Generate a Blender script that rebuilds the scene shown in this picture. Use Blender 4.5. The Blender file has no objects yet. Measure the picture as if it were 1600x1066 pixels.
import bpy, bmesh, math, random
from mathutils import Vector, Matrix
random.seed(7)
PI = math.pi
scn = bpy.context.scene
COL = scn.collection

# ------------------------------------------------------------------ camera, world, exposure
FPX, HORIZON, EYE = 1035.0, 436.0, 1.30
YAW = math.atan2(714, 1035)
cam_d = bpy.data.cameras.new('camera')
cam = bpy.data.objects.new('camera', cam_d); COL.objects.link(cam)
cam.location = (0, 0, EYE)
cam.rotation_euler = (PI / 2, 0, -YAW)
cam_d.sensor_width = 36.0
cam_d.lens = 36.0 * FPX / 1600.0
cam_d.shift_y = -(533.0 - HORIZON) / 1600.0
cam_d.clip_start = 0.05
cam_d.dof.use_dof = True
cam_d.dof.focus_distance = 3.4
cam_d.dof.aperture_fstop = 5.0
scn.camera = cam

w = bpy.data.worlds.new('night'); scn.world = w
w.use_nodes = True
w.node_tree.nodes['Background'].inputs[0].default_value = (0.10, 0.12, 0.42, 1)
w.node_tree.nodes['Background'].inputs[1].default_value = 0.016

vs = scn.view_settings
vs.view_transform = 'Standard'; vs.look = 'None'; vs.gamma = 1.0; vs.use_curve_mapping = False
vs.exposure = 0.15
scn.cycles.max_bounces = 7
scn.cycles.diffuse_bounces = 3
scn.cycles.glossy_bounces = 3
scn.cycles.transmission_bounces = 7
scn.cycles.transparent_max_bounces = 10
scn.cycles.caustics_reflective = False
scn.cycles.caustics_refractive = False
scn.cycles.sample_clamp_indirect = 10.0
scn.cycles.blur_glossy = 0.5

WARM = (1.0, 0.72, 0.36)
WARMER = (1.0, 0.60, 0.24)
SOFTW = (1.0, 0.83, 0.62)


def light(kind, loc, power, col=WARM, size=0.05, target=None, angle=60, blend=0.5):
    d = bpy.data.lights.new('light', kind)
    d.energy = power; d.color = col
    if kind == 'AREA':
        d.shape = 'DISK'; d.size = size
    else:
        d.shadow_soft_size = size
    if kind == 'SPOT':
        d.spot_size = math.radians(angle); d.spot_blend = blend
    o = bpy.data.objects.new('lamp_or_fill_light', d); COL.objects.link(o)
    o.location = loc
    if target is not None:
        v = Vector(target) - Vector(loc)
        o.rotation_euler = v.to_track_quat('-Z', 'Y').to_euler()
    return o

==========

● **Description of the task**
Show the data once more, exactly as it was written.

● **Solved exercise**
Generate a Blender script that rebuilds the scene shown in this picture. Use Blender 4.5. The Blender file has no objects yet. Measure the picture as if it were 1600x1066 pixels.
import bpy, bmesh, math, random
from mathutils import Vector, Matrix
random.seed(7)
PI = math.pi
scn = bpy.context.scene
COL = scn.collection

# ------------------------------------------------------------------ camera, world, exposure
FPX, HORIZON, EYE = 1035.0, 436.0, 1.30
YAW = math.atan2(714, 1035)
cam_d = bpy.data.cameras.new('camera')
cam = bpy.data.objects.new('camera', cam_d); COL.objects.link(cam)
cam.location = (0, 0, EYE)
cam.rotation_euler = (PI / 2, 0, -YAW)
cam_d.sensor_width = 36.0
cam_d.lens = 36.0 * FPX / 1600.0
cam_d.shift_y = -(533.0 - HORIZON) / 1600.0
cam_d.clip_start = 0.05
cam_d.dof.use_dof = True
cam_d.dof.focus_distance = 3.4
cam_d.dof.aperture_fstop = 5.0
scn.camera = cam

w = bpy.data.worlds.new('night'); scn.world = w
w.use_nodes = True
w.node_tree.nodes['Background'].inputs[0].default_value = (0.10, 0.12, 0.42, 1)
w.node_tree.nodes['Background'].inputs[1].default_value = 0.016

vs = scn.view_settings
vs.view_transform = 'Standard'; vs.look = 'None'; vs.gamma = 1.0; vs.use_curve_mapping = False
vs.exposure = 0.15
scn.cycles.max_bounces = 7
scn.cycles.diffuse_bounces = 3
scn.cycles.glossy_bounces = 3
scn.cycles.transmission_bounces = 7
scn.cycles.transparent_max_bounces = 10
scn.cycles.caustics_reflective = False
scn.cycles.caustics_refractive = False
scn.cycles.sample_clamp_indirect = 10.0
scn.cycles.blur_glossy = 0.5

WARM = (1.0, 0.72, 0.36)
WARMER = (1.0, 0.60, 0.24)
SOFTW = (1.0, 0.83, 0.62)


def light(kind, loc, power, col=WARM, size=0.05, target=None, angle=60, blend=0.5):
    d = bpy.data.lights.new('light', kind)
    d.energy = power; d.color = col
    if kind == 'AREA':
        d.shape = 'DISK'; d.size = size
    else:
        d.shadow_soft_size = size
    if kind == 'SPOT':
        d.spot_size = math.radians(angle); d.spot_blend = blend
    o = bpy.data.objects.new('lamp_or_fill_light', d); COL.objects.link(o)
    o.location = loc
    if target is not None:
        v = Vector(target) - Vector(loc)
        o.rotation_euler = v.to_track_quat('-Z', 'Y').to_euler()
    return o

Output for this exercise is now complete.